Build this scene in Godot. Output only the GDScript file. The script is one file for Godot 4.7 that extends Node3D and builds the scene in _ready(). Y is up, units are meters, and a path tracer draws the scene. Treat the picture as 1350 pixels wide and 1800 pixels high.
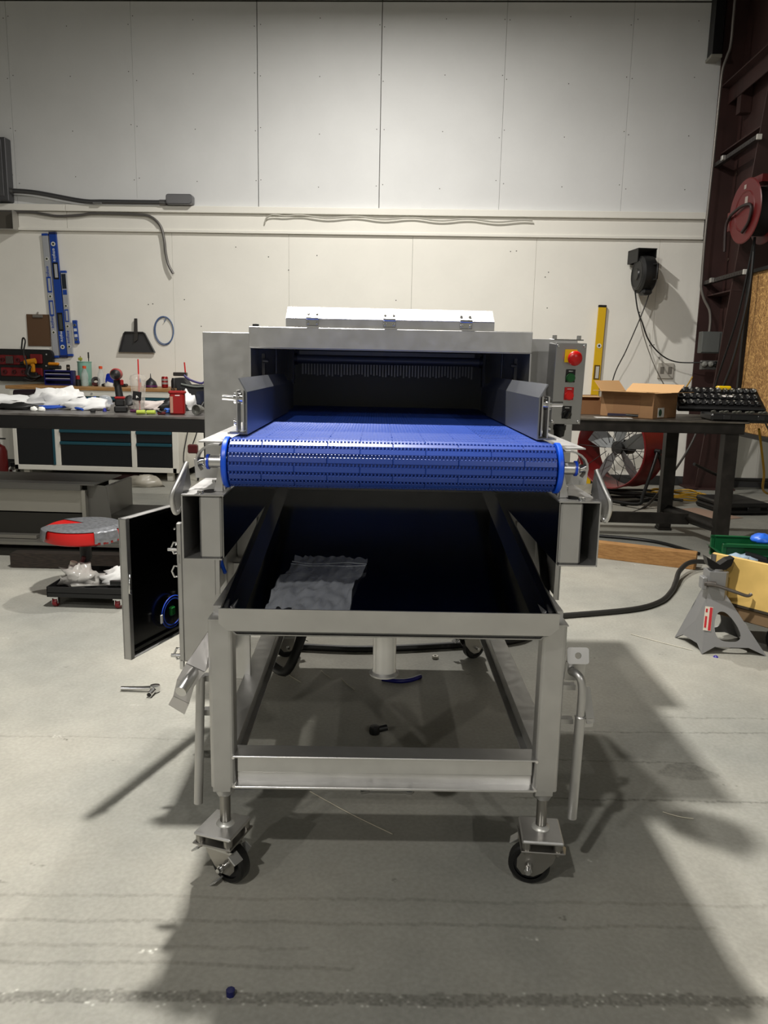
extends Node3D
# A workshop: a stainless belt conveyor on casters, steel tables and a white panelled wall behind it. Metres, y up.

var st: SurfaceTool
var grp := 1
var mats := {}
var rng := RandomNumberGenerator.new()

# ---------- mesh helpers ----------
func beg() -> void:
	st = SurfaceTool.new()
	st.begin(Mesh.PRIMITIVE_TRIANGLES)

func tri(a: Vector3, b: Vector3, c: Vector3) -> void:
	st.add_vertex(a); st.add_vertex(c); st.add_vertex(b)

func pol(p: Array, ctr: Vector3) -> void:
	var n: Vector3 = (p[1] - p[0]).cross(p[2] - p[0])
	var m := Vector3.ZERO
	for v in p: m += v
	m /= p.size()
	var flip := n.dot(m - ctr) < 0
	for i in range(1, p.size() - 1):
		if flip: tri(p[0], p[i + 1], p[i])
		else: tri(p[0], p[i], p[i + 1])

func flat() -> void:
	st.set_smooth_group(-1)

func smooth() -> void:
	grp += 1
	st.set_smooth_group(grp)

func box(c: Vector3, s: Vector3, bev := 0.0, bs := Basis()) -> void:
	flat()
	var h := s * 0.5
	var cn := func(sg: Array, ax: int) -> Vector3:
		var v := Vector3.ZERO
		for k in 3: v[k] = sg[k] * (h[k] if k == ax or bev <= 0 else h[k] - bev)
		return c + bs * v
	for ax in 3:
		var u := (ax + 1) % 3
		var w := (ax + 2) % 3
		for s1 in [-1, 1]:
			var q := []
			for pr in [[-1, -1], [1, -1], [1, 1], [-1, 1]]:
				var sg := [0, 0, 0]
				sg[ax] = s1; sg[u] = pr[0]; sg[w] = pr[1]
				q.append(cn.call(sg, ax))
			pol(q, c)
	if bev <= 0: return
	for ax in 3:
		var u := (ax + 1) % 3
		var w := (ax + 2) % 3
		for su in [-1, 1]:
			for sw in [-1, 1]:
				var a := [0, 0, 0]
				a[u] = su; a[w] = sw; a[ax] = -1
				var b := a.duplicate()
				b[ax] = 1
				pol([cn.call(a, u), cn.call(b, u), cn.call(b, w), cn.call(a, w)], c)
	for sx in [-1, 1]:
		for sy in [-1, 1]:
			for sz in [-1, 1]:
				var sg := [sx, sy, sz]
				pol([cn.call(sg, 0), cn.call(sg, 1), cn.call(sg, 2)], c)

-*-

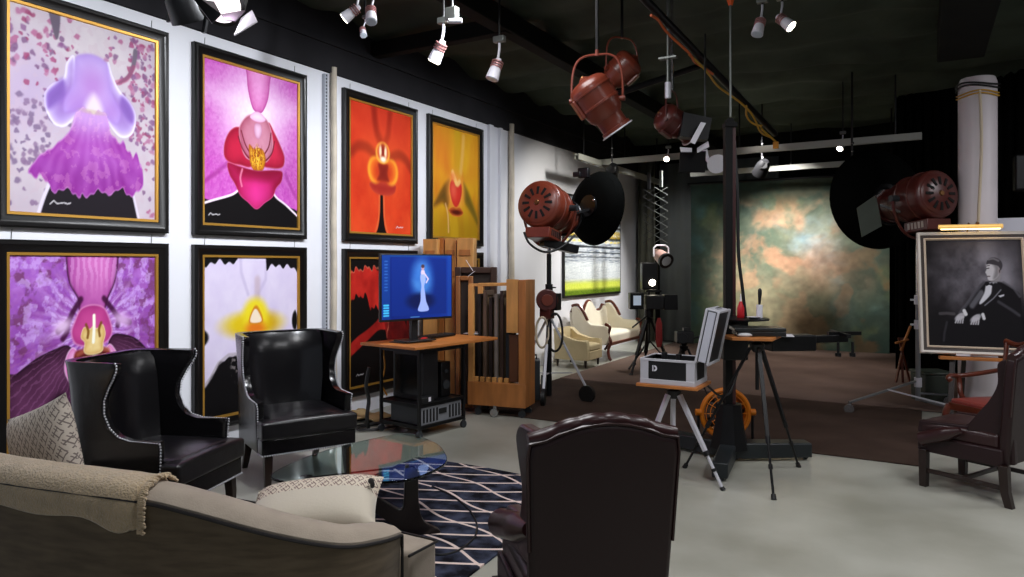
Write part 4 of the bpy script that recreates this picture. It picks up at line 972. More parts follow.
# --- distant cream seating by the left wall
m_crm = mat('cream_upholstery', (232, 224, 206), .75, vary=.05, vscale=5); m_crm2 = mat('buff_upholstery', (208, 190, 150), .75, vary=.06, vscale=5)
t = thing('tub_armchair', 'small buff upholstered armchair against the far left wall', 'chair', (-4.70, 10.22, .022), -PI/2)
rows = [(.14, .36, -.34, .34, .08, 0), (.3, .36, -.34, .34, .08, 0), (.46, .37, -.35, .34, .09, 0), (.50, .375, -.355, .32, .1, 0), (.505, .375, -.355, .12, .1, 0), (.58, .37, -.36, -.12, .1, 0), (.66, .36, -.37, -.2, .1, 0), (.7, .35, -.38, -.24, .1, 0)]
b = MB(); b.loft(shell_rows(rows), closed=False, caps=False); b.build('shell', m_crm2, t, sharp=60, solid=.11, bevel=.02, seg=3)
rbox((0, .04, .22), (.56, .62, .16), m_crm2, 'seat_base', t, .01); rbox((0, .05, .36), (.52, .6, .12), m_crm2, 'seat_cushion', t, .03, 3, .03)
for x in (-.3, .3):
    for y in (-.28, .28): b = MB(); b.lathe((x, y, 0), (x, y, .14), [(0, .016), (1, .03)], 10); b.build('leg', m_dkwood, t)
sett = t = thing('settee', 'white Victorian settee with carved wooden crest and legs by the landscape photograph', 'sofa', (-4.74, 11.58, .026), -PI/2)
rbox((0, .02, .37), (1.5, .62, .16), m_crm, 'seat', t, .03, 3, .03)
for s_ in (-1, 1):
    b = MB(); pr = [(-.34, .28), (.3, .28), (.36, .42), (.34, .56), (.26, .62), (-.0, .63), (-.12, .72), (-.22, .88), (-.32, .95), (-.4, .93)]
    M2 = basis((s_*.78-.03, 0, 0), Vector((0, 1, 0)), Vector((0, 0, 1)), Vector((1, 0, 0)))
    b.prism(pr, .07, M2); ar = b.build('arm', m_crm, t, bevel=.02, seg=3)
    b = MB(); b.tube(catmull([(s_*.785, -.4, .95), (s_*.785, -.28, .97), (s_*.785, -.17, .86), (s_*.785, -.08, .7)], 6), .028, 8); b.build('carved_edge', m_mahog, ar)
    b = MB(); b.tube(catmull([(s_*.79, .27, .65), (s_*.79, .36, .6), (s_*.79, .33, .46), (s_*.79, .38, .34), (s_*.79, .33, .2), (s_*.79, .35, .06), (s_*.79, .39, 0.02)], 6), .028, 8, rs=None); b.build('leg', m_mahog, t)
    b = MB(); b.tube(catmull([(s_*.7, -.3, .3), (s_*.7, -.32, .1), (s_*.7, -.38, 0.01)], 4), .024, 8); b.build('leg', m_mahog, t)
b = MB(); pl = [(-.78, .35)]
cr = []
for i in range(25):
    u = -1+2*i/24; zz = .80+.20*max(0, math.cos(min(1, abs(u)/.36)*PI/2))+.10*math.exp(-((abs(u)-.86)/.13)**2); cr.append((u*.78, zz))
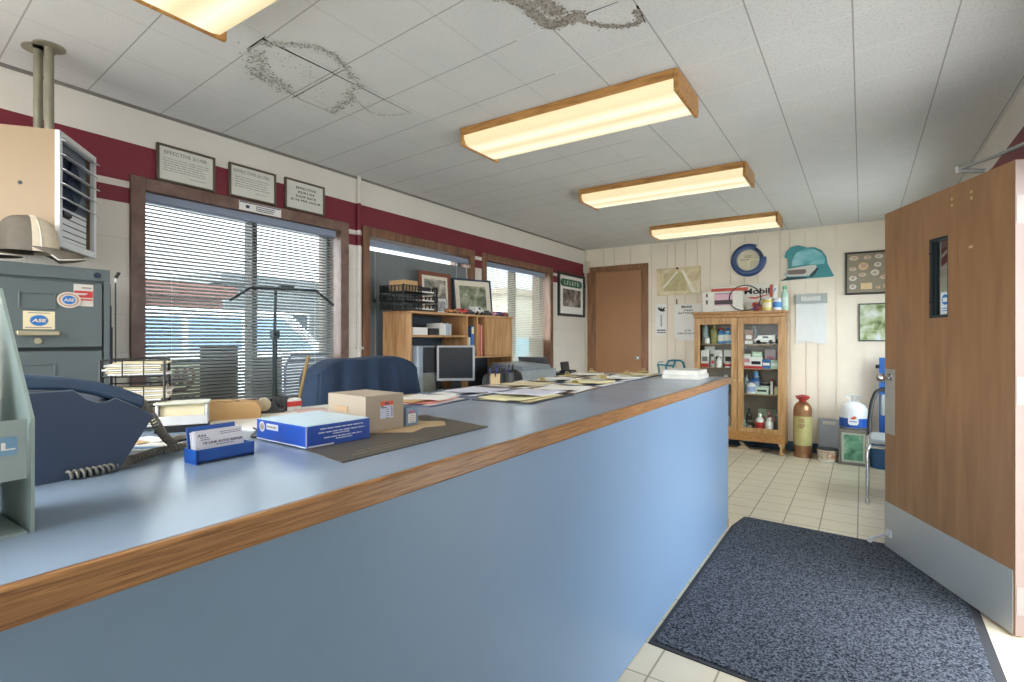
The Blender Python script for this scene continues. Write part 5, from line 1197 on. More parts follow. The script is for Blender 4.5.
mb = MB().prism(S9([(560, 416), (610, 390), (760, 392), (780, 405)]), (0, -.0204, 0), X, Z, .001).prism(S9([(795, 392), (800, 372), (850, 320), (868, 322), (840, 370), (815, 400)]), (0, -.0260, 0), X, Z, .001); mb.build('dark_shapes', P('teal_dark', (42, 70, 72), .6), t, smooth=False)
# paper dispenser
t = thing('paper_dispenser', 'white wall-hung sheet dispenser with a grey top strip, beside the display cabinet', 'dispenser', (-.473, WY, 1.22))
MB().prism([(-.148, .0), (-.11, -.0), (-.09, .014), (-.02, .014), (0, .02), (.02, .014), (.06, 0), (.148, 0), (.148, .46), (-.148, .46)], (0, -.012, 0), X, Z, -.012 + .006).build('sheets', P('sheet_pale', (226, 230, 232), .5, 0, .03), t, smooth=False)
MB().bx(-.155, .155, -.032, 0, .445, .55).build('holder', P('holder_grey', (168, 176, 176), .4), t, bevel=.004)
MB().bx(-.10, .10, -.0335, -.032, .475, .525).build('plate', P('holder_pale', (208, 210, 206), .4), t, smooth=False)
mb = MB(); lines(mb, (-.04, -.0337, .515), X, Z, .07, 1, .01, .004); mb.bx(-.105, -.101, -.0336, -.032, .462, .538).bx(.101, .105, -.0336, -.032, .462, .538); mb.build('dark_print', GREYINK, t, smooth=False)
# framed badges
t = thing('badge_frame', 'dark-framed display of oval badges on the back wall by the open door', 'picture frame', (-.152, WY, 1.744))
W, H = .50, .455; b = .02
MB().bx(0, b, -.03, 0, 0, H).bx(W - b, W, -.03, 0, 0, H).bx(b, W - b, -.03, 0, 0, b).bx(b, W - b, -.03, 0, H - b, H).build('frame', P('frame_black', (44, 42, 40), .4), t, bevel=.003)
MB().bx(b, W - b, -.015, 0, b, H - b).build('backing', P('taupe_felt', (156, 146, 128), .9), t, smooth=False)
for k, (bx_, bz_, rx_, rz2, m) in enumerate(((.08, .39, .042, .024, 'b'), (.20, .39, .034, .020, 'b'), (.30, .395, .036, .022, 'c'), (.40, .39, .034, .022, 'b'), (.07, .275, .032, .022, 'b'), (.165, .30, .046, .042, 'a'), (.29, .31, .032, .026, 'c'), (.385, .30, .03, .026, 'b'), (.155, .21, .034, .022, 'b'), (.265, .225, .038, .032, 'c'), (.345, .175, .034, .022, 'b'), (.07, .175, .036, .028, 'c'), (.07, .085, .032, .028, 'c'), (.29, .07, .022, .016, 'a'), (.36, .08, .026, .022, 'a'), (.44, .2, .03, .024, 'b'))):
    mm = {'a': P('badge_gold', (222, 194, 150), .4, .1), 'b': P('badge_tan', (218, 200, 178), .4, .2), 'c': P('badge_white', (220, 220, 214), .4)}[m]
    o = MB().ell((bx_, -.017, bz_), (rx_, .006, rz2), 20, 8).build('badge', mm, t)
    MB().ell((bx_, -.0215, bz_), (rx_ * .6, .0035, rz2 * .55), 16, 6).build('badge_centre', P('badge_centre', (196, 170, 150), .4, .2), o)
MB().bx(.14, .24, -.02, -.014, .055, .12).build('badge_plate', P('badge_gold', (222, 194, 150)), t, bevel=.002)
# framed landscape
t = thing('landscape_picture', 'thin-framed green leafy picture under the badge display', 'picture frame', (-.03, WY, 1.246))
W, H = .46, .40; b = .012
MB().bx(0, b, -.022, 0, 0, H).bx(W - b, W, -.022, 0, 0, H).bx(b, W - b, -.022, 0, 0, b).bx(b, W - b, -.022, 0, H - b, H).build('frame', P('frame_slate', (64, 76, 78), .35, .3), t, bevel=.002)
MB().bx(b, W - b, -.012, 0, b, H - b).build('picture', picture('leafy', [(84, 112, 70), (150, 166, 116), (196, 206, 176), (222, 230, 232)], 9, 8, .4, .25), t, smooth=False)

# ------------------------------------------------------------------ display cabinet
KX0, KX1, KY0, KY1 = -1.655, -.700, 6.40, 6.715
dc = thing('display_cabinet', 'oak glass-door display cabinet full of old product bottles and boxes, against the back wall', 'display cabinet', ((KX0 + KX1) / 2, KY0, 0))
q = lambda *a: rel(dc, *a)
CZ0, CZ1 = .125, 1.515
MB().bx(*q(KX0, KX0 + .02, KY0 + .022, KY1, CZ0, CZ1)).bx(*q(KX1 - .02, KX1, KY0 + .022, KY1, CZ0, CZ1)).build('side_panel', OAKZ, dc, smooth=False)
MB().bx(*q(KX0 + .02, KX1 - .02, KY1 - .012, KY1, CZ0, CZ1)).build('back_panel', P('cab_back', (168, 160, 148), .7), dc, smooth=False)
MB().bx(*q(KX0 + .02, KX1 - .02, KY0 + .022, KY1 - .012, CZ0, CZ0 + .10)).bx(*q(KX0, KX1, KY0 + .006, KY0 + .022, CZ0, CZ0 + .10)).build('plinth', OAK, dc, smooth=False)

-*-

▶ What you need to do: Copy exactly the part of the material above that opens with the line containing "Build this scene" and closes with the line containing "st.add_vertex(a); st.add_vertex(c); st.add_vertex(b)", ends included. Drop the images.

▶ Exercise output:
Build this scene in Godot. Output only the GDScript file. The script is one file for Godot 4.7 that extends Node3D and builds the scene in _ready(). Y is up, units are meters, and a path tracer draws the scene. Treat the picture as 1350 pixels wide and 1800 pixels high.
extends Node3D
# A workshop: a stainless belt conveyor on casters, steel tables and a white panelled wall behind it. Metres, y up.

var st: SurfaceTool
var grp := 1
var mats := {}
var rng := RandomNumberGenerator.new()

# ---------- mesh helpers ----------
func beg() -> void:
	st = SurfaceTool.new()
	st.begin(Mesh.PRIMITIVE_TRIANGLES)

func tri(a: Vector3, b: Vector3, c: Vector3) -> void:
	st.add_vertex(a); st.add_vertex(c); st.add_vertex(b)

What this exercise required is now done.